┌─ Dataset section

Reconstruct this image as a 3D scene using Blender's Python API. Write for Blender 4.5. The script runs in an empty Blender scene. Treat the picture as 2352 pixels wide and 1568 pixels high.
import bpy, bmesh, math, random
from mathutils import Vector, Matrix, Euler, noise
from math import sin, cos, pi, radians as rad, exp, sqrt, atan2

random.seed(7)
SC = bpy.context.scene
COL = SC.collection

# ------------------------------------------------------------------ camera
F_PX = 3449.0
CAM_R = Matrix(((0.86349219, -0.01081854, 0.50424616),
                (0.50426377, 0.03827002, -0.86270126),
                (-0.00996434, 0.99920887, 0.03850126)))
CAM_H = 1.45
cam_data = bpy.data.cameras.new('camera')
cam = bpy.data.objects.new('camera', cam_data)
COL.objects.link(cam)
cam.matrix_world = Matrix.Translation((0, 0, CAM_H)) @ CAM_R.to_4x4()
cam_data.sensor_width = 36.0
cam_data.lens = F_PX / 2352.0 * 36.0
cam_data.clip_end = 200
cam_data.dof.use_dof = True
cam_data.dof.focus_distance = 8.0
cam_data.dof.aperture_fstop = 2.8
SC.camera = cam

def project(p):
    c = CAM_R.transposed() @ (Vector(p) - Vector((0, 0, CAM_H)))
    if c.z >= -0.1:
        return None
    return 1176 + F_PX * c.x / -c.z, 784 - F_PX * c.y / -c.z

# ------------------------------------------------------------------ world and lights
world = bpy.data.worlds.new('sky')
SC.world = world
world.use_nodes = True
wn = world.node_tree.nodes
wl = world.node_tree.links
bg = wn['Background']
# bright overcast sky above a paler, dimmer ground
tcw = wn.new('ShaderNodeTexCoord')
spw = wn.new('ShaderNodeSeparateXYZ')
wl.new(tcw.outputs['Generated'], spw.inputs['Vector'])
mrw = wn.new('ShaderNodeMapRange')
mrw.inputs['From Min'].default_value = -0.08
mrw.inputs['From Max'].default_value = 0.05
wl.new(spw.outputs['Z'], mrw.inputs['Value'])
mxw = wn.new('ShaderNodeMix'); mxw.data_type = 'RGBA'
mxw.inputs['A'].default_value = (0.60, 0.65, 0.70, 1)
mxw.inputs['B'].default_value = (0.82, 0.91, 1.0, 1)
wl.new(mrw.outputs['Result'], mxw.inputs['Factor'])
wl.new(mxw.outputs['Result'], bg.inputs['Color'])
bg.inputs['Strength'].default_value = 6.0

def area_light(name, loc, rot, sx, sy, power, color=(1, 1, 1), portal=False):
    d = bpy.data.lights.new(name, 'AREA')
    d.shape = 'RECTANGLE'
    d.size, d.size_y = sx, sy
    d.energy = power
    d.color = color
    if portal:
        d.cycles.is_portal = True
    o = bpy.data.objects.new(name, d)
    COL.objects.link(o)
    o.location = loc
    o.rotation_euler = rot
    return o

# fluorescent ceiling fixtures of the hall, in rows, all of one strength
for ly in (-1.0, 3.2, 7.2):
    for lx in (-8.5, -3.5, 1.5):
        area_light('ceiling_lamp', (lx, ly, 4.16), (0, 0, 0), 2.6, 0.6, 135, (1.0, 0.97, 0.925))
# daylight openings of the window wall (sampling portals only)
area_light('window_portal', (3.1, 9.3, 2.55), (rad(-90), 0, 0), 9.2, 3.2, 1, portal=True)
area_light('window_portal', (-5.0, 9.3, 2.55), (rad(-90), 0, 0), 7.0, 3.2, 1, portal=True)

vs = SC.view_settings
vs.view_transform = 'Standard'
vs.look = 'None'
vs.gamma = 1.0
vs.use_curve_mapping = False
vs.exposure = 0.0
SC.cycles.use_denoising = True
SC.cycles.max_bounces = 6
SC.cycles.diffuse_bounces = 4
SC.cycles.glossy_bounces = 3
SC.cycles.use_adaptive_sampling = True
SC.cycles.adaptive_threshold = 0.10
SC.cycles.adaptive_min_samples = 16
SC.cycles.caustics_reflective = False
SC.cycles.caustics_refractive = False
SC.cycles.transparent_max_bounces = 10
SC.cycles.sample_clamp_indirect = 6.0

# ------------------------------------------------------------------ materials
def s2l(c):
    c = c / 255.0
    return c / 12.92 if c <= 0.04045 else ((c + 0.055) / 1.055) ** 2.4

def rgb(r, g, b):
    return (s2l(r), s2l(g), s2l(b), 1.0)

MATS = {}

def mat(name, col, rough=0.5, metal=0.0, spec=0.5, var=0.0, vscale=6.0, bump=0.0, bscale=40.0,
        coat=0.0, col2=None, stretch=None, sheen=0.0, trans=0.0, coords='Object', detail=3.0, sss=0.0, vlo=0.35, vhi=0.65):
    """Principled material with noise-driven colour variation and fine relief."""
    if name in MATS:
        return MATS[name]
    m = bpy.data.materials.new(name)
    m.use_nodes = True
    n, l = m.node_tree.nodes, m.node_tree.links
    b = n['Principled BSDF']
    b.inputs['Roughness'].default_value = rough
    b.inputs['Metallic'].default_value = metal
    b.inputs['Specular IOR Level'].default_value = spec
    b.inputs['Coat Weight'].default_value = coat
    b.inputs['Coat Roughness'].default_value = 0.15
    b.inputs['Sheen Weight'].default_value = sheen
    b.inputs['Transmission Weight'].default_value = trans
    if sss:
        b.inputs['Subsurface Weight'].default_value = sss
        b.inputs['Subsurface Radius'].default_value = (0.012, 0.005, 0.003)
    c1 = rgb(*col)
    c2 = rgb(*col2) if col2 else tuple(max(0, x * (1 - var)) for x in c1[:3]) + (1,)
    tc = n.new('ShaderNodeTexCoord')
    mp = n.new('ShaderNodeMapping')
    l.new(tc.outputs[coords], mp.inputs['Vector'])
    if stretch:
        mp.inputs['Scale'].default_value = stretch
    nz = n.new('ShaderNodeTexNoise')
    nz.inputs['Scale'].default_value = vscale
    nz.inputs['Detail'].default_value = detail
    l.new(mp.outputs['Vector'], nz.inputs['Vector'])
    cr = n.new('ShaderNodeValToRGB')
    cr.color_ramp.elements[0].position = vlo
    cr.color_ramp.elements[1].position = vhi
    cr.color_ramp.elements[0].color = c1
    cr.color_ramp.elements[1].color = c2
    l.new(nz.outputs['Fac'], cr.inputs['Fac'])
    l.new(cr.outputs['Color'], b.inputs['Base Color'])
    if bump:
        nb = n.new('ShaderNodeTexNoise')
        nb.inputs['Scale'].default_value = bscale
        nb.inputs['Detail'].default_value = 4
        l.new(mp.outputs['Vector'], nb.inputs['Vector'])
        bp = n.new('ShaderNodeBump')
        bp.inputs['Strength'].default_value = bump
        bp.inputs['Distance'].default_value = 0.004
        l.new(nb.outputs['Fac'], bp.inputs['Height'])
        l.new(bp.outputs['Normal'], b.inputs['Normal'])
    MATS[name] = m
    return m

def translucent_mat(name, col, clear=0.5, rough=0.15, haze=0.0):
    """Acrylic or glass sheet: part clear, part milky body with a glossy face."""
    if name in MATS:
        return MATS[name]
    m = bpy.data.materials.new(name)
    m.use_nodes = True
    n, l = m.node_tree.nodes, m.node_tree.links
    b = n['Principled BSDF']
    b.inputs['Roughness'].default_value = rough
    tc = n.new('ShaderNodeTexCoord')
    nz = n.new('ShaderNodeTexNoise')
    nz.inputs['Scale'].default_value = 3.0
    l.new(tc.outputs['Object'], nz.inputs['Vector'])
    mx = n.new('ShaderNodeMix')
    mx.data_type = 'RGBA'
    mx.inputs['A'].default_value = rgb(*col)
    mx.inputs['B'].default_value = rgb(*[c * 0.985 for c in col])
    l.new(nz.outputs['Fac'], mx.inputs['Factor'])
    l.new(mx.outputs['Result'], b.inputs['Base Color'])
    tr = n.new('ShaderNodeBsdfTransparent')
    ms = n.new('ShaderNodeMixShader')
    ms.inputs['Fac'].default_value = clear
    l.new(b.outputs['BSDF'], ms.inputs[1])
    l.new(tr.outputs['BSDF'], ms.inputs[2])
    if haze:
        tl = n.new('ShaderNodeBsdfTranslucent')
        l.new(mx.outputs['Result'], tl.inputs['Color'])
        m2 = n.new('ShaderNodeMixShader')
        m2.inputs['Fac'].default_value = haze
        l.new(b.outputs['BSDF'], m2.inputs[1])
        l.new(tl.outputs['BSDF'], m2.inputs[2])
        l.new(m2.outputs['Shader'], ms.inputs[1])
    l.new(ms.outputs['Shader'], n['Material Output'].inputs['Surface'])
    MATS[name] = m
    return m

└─

Looking at the material above, please copy exactly every line from its first line through the line containing "from math import", with both ends included and nothing else.

Exercise output
Reconstruct this image as a 3D scene using Blender's Python API. Write for Blender 4.5. The script runs in an empty Blender scene. Treat the picture as 2352 pixels wide and 1568 pixels high.
import bpy, bmesh, math, random
from mathutils import Vector, Matrix, Euler, noise
from math import sin, cos, pi, radians as rad, exp, sqrt, atan2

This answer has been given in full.